-- START --

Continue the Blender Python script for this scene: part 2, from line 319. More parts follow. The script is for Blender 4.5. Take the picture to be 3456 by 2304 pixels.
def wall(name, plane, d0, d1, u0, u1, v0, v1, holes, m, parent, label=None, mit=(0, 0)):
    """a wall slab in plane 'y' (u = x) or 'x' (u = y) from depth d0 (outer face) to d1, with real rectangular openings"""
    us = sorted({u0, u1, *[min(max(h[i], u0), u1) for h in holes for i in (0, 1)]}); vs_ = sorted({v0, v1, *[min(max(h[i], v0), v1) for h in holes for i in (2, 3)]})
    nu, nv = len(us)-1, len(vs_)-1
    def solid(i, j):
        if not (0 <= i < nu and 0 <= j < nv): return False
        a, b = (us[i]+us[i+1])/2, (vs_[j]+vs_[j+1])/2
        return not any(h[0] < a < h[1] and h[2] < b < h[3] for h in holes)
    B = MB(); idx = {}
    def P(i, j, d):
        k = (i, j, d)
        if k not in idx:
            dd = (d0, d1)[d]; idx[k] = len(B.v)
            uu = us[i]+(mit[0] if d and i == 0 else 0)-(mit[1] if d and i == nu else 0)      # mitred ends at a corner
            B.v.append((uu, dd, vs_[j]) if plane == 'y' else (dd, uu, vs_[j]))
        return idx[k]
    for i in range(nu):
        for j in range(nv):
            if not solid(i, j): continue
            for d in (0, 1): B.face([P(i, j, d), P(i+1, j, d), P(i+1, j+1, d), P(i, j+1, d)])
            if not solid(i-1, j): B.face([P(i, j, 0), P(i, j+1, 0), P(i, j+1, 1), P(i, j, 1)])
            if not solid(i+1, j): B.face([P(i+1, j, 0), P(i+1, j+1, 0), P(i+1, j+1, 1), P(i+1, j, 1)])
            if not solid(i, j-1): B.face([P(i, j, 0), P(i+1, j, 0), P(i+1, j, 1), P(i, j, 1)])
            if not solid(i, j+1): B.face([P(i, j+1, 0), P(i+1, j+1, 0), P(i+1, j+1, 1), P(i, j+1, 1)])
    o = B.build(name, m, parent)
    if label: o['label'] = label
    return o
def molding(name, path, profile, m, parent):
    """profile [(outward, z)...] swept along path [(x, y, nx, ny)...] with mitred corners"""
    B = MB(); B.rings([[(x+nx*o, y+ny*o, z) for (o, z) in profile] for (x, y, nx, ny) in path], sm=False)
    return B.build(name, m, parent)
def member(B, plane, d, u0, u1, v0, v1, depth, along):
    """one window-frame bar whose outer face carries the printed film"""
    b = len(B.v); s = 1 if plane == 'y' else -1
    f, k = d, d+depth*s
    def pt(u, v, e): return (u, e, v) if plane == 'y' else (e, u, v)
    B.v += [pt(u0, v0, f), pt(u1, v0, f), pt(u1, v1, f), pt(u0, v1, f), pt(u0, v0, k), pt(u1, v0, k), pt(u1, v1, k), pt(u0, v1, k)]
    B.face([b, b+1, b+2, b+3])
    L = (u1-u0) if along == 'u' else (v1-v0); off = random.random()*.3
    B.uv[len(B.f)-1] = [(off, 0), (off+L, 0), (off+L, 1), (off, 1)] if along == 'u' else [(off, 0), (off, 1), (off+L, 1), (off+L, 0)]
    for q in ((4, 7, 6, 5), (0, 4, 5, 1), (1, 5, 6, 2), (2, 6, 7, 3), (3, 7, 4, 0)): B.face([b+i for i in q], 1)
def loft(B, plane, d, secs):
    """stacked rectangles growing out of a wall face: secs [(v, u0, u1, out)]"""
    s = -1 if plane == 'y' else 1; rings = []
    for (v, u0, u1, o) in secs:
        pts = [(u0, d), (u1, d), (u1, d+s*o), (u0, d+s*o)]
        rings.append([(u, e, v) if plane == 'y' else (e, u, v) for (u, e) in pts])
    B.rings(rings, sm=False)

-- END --

• _Problem description_
Output the listing above exactly as it appears.

• _Completed exercise_
Continue the Blender Python script for this scene: part 2, from line 319. More parts follow. The script is for Blender 4.5. Take the picture to be 3456 by 2304 pixels.
def wall(name, plane, d0, d1, u0, u1, v0, v1, holes, m, parent, label=None, mit=(0, 0)):
    """a wall slab in plane 'y' (u = x) or 'x' (u = y) from depth d0 (outer face) to d1, with real rectangular openings"""
    us = sorted({u0, u1, *[min(max(h[i], u0), u1) for h in holes for i in (0, 1)]}); vs_ = sorted({v0, v1, *[min(max(h[i], v0), v1) for h in holes for i in (2, 3)]})
    nu, nv = len(us)-1, len(vs_)-1
    def solid(i, j):
        if not (0 <= i < nu and 0 <= j < nv): return False
        a, b = (us[i]+us[i+1])/2, (vs_[j]+vs_[j+1])/2
        return not any(h[0] < a < h[1] and h[2] < b < h[3] for h in holes)
    B = MB(); idx = {}
    def P(i, j, d):
        k = (i, j, d)
        if k not in idx:
            dd = (d0, d1)[d]; idx[k] = len(B.v)
            uu = us[i]+(mit[0] if d and i == 0 else 0)-(mit[1] if d and i == nu else 0)      # mitred ends at a corner
            B.v.append((uu, dd, vs_[j]) if plane == 'y' else (dd, uu, vs_[j]))
        return idx[k]
    for i in range(nu):
        for j in range(nv):
            if not solid(i, j): continue
            for d in (0, 1): B.face([P(i, j, d), P(i+1, j, d), P(i+1, j+1, d), P(i, j+1, d)])
            if not solid(i-1, j): B.face([P(i, j, 0), P(i, j+1, 0), P(i, j+1, 1), P(i, j, 1)])
            if not solid(i+1, j): B.face([P(i+1, j, 0), P(i+1, j+1, 0), P(i+1, j+1, 1), P(i+1, j, 1)])
            if not solid(i, j-1): B.face([P(i, j, 0), P(i+1, j, 0), P(i+1, j, 1), P(i, j, 1)])
            if not solid(i, j+1): B.face([P(i, j+1, 0), P(i+1, j+1, 0), P(i+1, j+1, 1), P(i, j+1, 1)])
    o = B.build(name, m, parent)
    if label: o['label'] = label
    return o
def molding(name, path, profile, m, parent):
    """profile [(outward, z)...] swept along path [(x, y, nx, ny)...] with mitred corners"""
    B = MB(); B.rings([[(x+nx*o, y+ny*o, z) for (o, z) in profile] for (x, y, nx, ny) in path], sm=False)
    return B.build(name, m, parent)
def member(B, plane, d, u0, u1, v0, v1, depth, along):
    """one window-frame bar whose outer face carries the printed film"""
    b = len(B.v); s = 1 if plane == 'y' else -1
    f, k = d, d+depth*s
    def pt(u, v, e): return (u, e, v) if plane == 'y' else (e, u, v)
    B.v += [pt(u0, v0, f), pt(u1, v0, f), pt(u1, v1, f), pt(u0, v1, f), pt(u0, v0, k), pt(u1, v0, k), pt(u1, v1, k), pt(u0, v1, k)]
    B.face([b, b+1, b+2, b+3])
    L = (u1-u0) if along == 'u' else (v1-v0); off = random.random()*.3
    B.uv[len(B.f)-1] = [(off, 0), (off+L, 0), (off+L, 1), (off, 1)] if along == 'u' else [(off, 0), (off, 1), (off+L, 1), (off+L, 0)]
    for q in ((4, 7, 6, 5), (0, 4, 5, 1), (1, 5, 6, 2), (2, 6, 7, 3), (3, 7, 4, 0)): B.face([b+i for i in q], 1)
def loft(B, plane, d, secs):
    """stacked rectangles growing out of a wall face: secs [(v, u0, u1, out)]"""
    s = -1 if plane == 'y' else 1; rings = []
    for (v, u0, u1, o) in secs:
        pts = [(u0, d), (u1, d), (u1, d+s*o), (u0, d+s*o)]
        rings.append([(u, e, v) if plane == 'y' else (e, u, v) for (u, e) in pts])
    B.rings(rings, sm=False)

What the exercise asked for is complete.